Yella, too, is full of such spaces. Characteristic of the director's work at large, Petzold's camera (which is, as always, handled by his cinematographer Hans Fromm) renders these spaces visible without providing establishing shots that would allow viewers to orient themselves and gain a feeling of familiarity and recognition-a feeling that would almost inevitably territorialize the ghost-like, shapeless quality of these non-places onto the overly familiar psychic terrain that Germany has come to assume in and through the myriad cinematic representations of its past.
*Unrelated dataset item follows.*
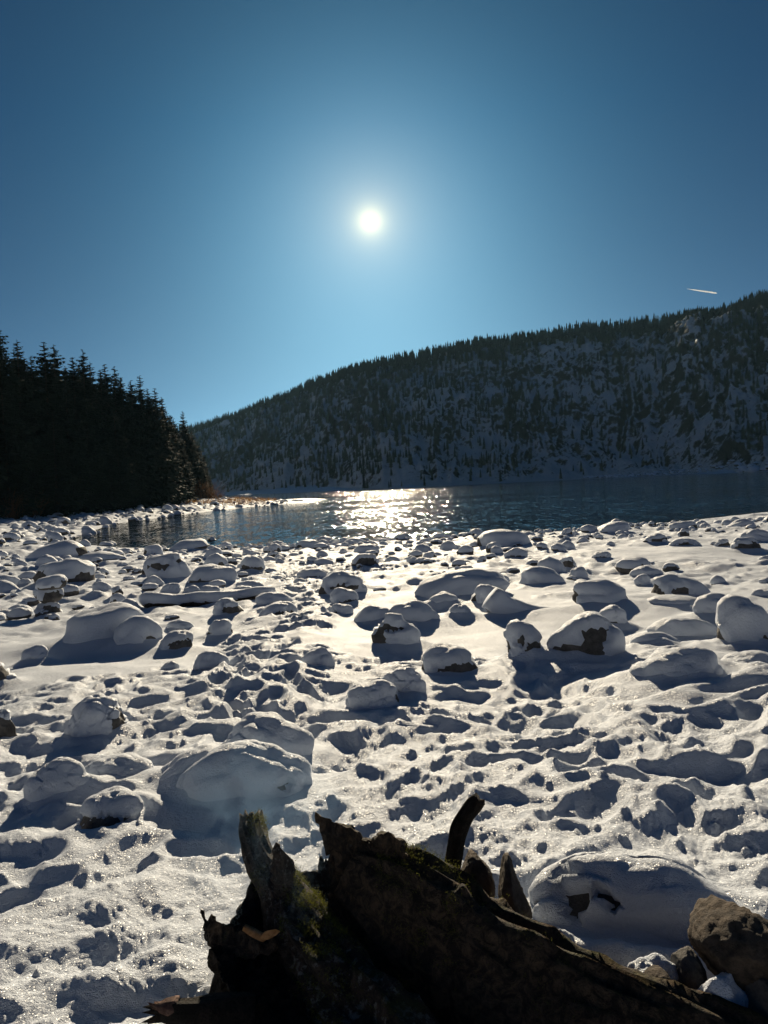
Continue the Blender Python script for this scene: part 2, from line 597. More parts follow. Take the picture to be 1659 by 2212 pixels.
# x0, x1, top, base, squareness, bare places, label, options
HERO = [
 (48,190,1167,1212,2.6,['R'],'broad low snowy boulder at the left end of the lake with a dark right tip',{}),
 (72,215,1201,1271,3.0,['BR','L'],'big snow-plastered boulder behind the stacked stone cairn',{}),
 (77,150,1247,1277,2.6,['B','R'],'topmost flat stone of the three-stone cairn, capped with snow',{'stack':(112,1330),'cat':'stone'}),
 (75,147,1270,1306,2.8,['B','C'],'middle dark stone of the three-stone cairn',{'stack':(112,1330),'cat':'stone','cl':.1}),
 (74,138,1299,1331,3.2,['B','C'],'bottom bare dark stone of the three-stone cairn',{'cl':.55,'cat':'stone'}),
 (36,70,1247,1273,2.3,['BL'],'small round snowy boulder just left of the cairn',{}),
 (-30,52,1240,1274,2.4,[],'smooth snow-buried boulder cut by the left frame edge beside the cairn',{}),
 (166,272,1190,1215,2.4,[],'low fully snow-covered boulder right of the broad boulder by the inlet',{}),
 (305,358,1175,1206,3.0,['L','B'],'square snow-topped boulder by the inlet with dark left side',{}),
 (358,462,1164,1192,2.8,['R','BR'],'flat tilted slab at the waterline with a dark broken right end',{'tilt':-6}),
 (438,473,1158,1170,2.4,['B'],'bare dark rock lying in the water off the flat slab',{'cl':.9}),
 (436,486,1182,1210,2.4,['BR'],'rounded snowy boulder just below the flat waterline slab',{}),
 (308,436,1192,1262,2.0,['TL',(.3,.7,.12,.12)],'steep pointed boulder with a long snowy left slope',{'tilt':14}),
 (385,517,1219,1270,3.2,['BL','B'],'long loaf-shaped snowy boulder with dark bare base',{}),
 (515,579,1196,1238,2.8,['BL',(.2,.1,.7,.2)],'upright snowy boulder with dark left foot above the trodden path',{}),
 (480,521,1203,1227,2.5,['C'],'small dark bare boulder left of the upright boulder',{'cl':.5}),
 (305,357,1240,1277,2.4,['B'],'egg-shaped snowy boulder with a dark foot behind the snowy log',{}),
 (343,392,1259,1290,2.2,[],'smooth snow-covered boulder directly behind the left half of the log',{}),
 (387,434,1264,1288,2.3,['BL'],'low snowy boulder behind the middle of the log',{}),
 (427,479,1263,1286,2.3,['B'],'low dark-footed boulder behind the right half of the log',{}),
 (240,274,1263,1295,2.6,['C','BL'],'small dark rough boulder at the left end of the log',{'cl':.25}),
 (493,571,1253,1282,2.7,['BL','L'],'flat-topped boulder with a dark left face behind the log tip',{}),
 (108,336,1304,1396,3.4,[(-.84,.32,.17,.26),(.93,.55,.10,.4)],'giant whale-backed snowy boulder at left, dark patch low on its left end',{'b':.6}),
 (246,362,1328,1402,2.4,[(.45,.12,.28,.18)],'rounded snowy boulder leaning on the front of the whale-backed boulder',{'front':1}),
 (336,421,1362,1410,3.0,['BR',(.3,.3,.62,.26)],'snow-capped block with a large dark face right of the whale-backed boulder',{}),
 (358,420,1337,1368,2.1,[],'small peaked snowy boulder behind the dark-faced block',{}),
 (437,509,1333,1380,2.3,['L',(.93,.4,.1,.3)],'domed snowy boulder with dark lower left edge beside the path',{}),
 (459,536,1291,1337,2.6,['C','BR',(.55,.35,.4,.4)],'boulder with a large dark bare right face in front of the log',{}),
 (553,645,1297,1338,2.7,[(.25,.14,.7,.24)],'oval snowy boulder with dark underside left of the path',{}),
 (682,799,1231,1295,2.7,[(-.82,.2,.2,.3),(.15,.4,.6,.14)],'tall wedge boulder right of the path with a dark band across it',{}),
 (711,785,1267,1310,2.4,[(.2,.1,.6,.2)],'rounded boulder leaning at the foot of the tall wedge boulder',{}),
 (707,770,1301,1336,2.4,['BL'],'small snowy boulder with dark left foot below the wedge boulder',{}),
 (759,852,1305,1353,2.6,[],'long smooth snowy boulder below the wedge boulder',{}),
 (638,676,1287,1310,2.2,['BR'],'little snow hump boulder between the log tip and the wedge boulder',{}),
 (550,640,1277,1310,2.2,[],'low snow-buried boulder at the right tip of the log',{}),
 (416,497,1404,1455,2.8,[(0,.06,.9,.13)],'stubby snow-capped boulder left of the trodden path',{}),
 (344,389,1427,1454,2.4,[(-.3,.1,.4,.12)],'tiny snow-capped boulder left of the stubby boulder',{}),
 (639,727,1396,1457,2.9,[(-.85,.15,.25,.3),(0,.08,.8,.12)],'lone thimble-shaped snowy boulder in smooth snow right of the path',{}),
 (142,288,1498,1600,2.6,[(.72,.30,.32,.30)],'rounded snowy boulder at left with a dark lower right face',{}),
 (-60,36,1410,1486,2.4,['C'],'dark boulder cut by the left frame edge, upper of two',{'cl':.2}),
 (46,104,1393,1428,2.1,[],'small snow-buried dome near the left edge',{}),
 (-60,46,1521,1620,2.4,['C','R'],'dark boulder with a white cap cut by the left frame edge, lower of two',{'cl':.3}),
 (794,931,1322,1408,2.3,[(-.78,.25,.35,.3),(-.15,.62,.42,.13),(.88,.2,.14,.24)],'humped boulder with dark bare arc across its upper face',{}),
 (737,874,1469,1538,2.5,[(.92,.4,.1,.3)],'broad smooth snowy boulder in the centre of the trampled snow',{}),
 (752,822,1194,1230,2.7,['BL','C'],'pair-like dark boulder with snow cap near the shore, right of the path',{'cl':.0}),
 (570,609,1189,1214,2.4,['C'],'small dark-fronted boulder behind the upright boulder',{}),
 (762,822,1174,1200,1.9,[],'peaked white boulder near the waterline below the sun glitter',{}),
 (633,692,1164,1186,2.5,['BL'],'snowy boulder at the waterline left of the sun glitter',{}),
 (682,729,1157,1175,2.4,['C'],'bare dark rock at the waterline left of the sun glitter',{'cl':.7}),
 (740,785,1161,1179,2.6,[],'white block at the waterline below the sun glitter',{}),
 (640,709,1227,1252,2.8,['B'],'flat dark-sided slab left of the tall wedge boulder',{}),
 (1027,1155,1142,1187,4.0,[(-.93,.3,.1,.4),(.9,.45,.12,.35)],'big flat-topped block at the waterline in the centre right',{}),
 (1272,1363,1126,1154,2.2,['BL'],'white wedge-shaped boulder standing in the water at right',{'tilt':-8}),
 (869,1107,1230,1298,3.2,[(-.93,.3,.1,.34)],'very long whale-shaped snowy boulder in the centre right',{'b':.5}),
 (1010,1092,1261,1313,2.6,[(-.78,.25,.25,.35)],'knobby snowy boulder in front of the long whale-shaped boulder',{}),
 (1117,1224,1222,1272,3.0,[],'boxy fully white boulder right of the long whale-shaped boulder',{}),
 (1230,1371,1246,1314,2.4,[(-.9,.3,.14,.26),(.82,.12,.2,.2)],'roof-shaped snowy boulder with dark ends at right',{}),
 (1400,1541,1238,1296,2.6,[(-.72,.25,.22,.26),(.02,.30,.30,.26)],'snowy boulder with two dark patches like eyes',{}),
 (1543,1690,1283,1416,2.7,[(-.92,.14,.16,.22),(.6,.1,.3,.2)],'tallest egg-shaped snowy boulder at the right frame edge',{}),
 (1498,1606,1280,1336,2.4,[],'smooth snowy boulder behind the tall egg-shaped one',{}),
 (1392,1556,1328,1381,2.6,[(.55,.5,.18,.12)],'low long snowy boulder with one small dark nick',{}),
 (828,953,1296,1352,2.4,[],'smooth white dome behind the boulder with the dark arc',{}),
 (1087,1189,1336,1436,2.5,[(.55,.24,.55,.22),(-.93,.2,.12,.28),(-.2,.5,.2,.12)],'left one of two joined boulders with a dark foot',{}),
 (1172,1357,1318,1436,2.5,[(.25,.46,.30,.30),(-.3,.16,.6,.18)],'right and larger one of two joined boulders with a big dark patch',{}),
 (1282,1362,1306,1353,2.2,[],'white dome behind the larger joined boulder',{}),
 (902,1052,1388,1466,3.2,[(.18,.20,.62,.24),(-.95,.25,.1,.3)],'flat oval boulder with dark underside in the centre foreground',{}),
 (813,924,1438,1508,2.4,[],'smooth white boulder left of and below the flat oval boulder',{}),
 (1358,1572,1390,1506,2.2,[],'large grainy snow mound over a buried boulder at right',{'low':1}),
 (1543,1700,1406,1472,2.4,[(-.2,.55,.28,.2)],'snow-buried boulder with a brown stone showing, at the right edge',{'low':1}),
 (1360,1476,1365,1414,2.2,[],'low white hump between the joined boulders and the egg-shaped boulder',{'low':1}),
 (1204,1247,1201,1232,2.5,['C'],'dark-fronted round boulder above the roof-shaped boulder',{}),
 (1221,1271,1223,1254,2.4,['L'],'small boulder with a dark left side next to the boxy white boulder',{}),
 (1320,1406,1203,1232,2.9,['L','BL'],'low slab with a dark left half on the smooth snow at right',{}),
 (1372,1406,1204,1228,2.4,['C'],'small dark-fronted boulder at the right end of the low slab',{}),
 (1087,1141,1182,1207,2.3,['B'],'white dome just below the big flat-topped block',{}),
 (896,934,1201,1224,2.4,['BL','C'],'left one of two small dark boulders above the long whale-shaped boulder',{}),
 (910,946,1190,1212,2.4,['R'],'right one of two small dark boulders above the long whale-shaped boulder',{}),
 (1387,1444,1151,1174,2.6,['L','C'],'dark slab with thin snow near the water at right',{'cl':.2}),
 (1443,1513,1161,1183,2.7,['C','B'],'dark low rock with a thin snow line near the water at right',{'cl':.35}),
 (1439,1506,1124,1147,2.7,['B','R'],'dark flat rock at the water edge at far right',{'cl':.25}),
 (1571,1636,1119,1145,2.2,['BR','R'],'pointed half-white boulder at the water edge near the right frame edge',{}),
 (1579,1648,1159,1190,2.5,['C','BR'],'big dark boulder below the waterline rocks near the right edge',{'cl':.3}),
 (1600,1672,1141,1174,2.6,[],'smooth white boulder at the right edge near the water',{}),
 (1541,1582,1163,1185,2.4,['C'],'round dark boulder left of the big dark boulder near the right edge',{'cl':.2}),
 (1459,1491,1141,1162,2.4,['C'],'small dark rock standing among the flat rocks at right',{'cl':.3}),
 (1646,1690,1111,1130,2.6,['C'],'dark block at the water edge cut by the right frame edge',{'cl':.4}),
 (1277,1321,1189,1209,2.5,['B'],'dark-footed boulder alone in smooth snow right of the flat-topped block',{}),
 (1359,1436,1221,1246,2.4,[],'white boulder above the one with two dark patches',{}),
 (1370,1412,1239,1270,2.4,[],'round white boulder left of the one with two dark patches',{}),
 (1029,1053,1199,1219,2.0,['BR'],'tiny peaked dark-sided boulder above the knobby boulder',{}),
 (920,997,1278,1312,2.2,[],'low snow hump in front of the long whale-shaped boulder',{'low':1}),
 (964,1021,1304,1336,2.2,[],'low snow hump left of the knobby boulder',{'low':1}),
 (1640,1690,1246,1263,2.4,['C'],'small dark boulder at the right edge, upper of two',{'cl':.4}),
 (1640,1690,1198,1212,2.4,['C'],'small dark boulder at the right edge, lower white-capped pair',{'cl':.3}),
 (1624,1690,1269,1292,2.4,[],'white boulder at the right edge behind the tall egg-shaped one',{}),
 (1400,1526,1286,1316,2.2,[],'long low snow hump below the boulder with two dark patches',{'low':1}),
 (1076,1102,1233,1245,2.4,['C'],'tiny bare dark stone beside the boxy white boulder',{'cl':.8}),
 (380,704,1606,1754,2.8,[(.95,.30,.06,.34),(.5,.22,.10,.04)],'huge smooth snow-covered boulder behind the stump',{'b':.55,'T':.05,'cuts':1}),
 (486,700,1540,1660,2.4,[(.97,.3,.1,.3)],'snow-covered boulder rising behind the huge smooth boulder',{'T':.05}),
 (330,560,1610,1725,2.0,[],'sloping snow mound on the left flank of the huge boulder',{'low':1}),
 (176,362,1630,1714,2.6,[(.84,.42,.17,.34)],'long snowy boulder with a dark right end at lower left',{}),
 (152,312,1704,1808,2.6,[(-.35,.20,.68,.17),(-.95,.3,.1,.3)],'snow-capped boulder with a dark lower face at lower left',{}),
 (58,216,1636,1760,2.1,[],'snow mound left of the boulder with a dark right end',{'low':1}),
 (1122,1640,1852,2062,3.6,[(-.57,.50,.15,.26),(-.28,.50,.12,.07)],'wide snow-crusted boulder beside the stump with a dark hole in its face',{'b':.42,'T':.07,'rough':1}),
]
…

By refusing, however, to clearly identify these spaces-that is, by aesthetically rendering these spaces as non-places-Petzold subjects viewers to assuming a point of view that forces them to encounter these images as images of the present: the lush landscape by the Elbe river that asserts its presence sonically even more so than visually, that way calling attention to its existence in the here and now while simultaneously also evoking Japanese ghost story films and the rich psychic territory mapped out by German fairy tales; the forsaken streets of the (east-German) city of Wittenberge, which was once home to the Protestant Reformation and subsequently became a bustling industrial city, but which today shows all the traces of a city that has seen most of its youngest and brightest leave in hopes of finding a more prosperous future in the West; or the late capitalist environs of the medium-sized (west-German) city of Hannover, host of the World Expo 2000, with its many postmodern business parks and 'tastefully' designed hotels, which simultaneously exude a coldness that affectively prevents anyone from ever feeling at home in these non-places and, mysteriously, an aesthetic charm all their own-one to which Petzold's camera is clearly attracted.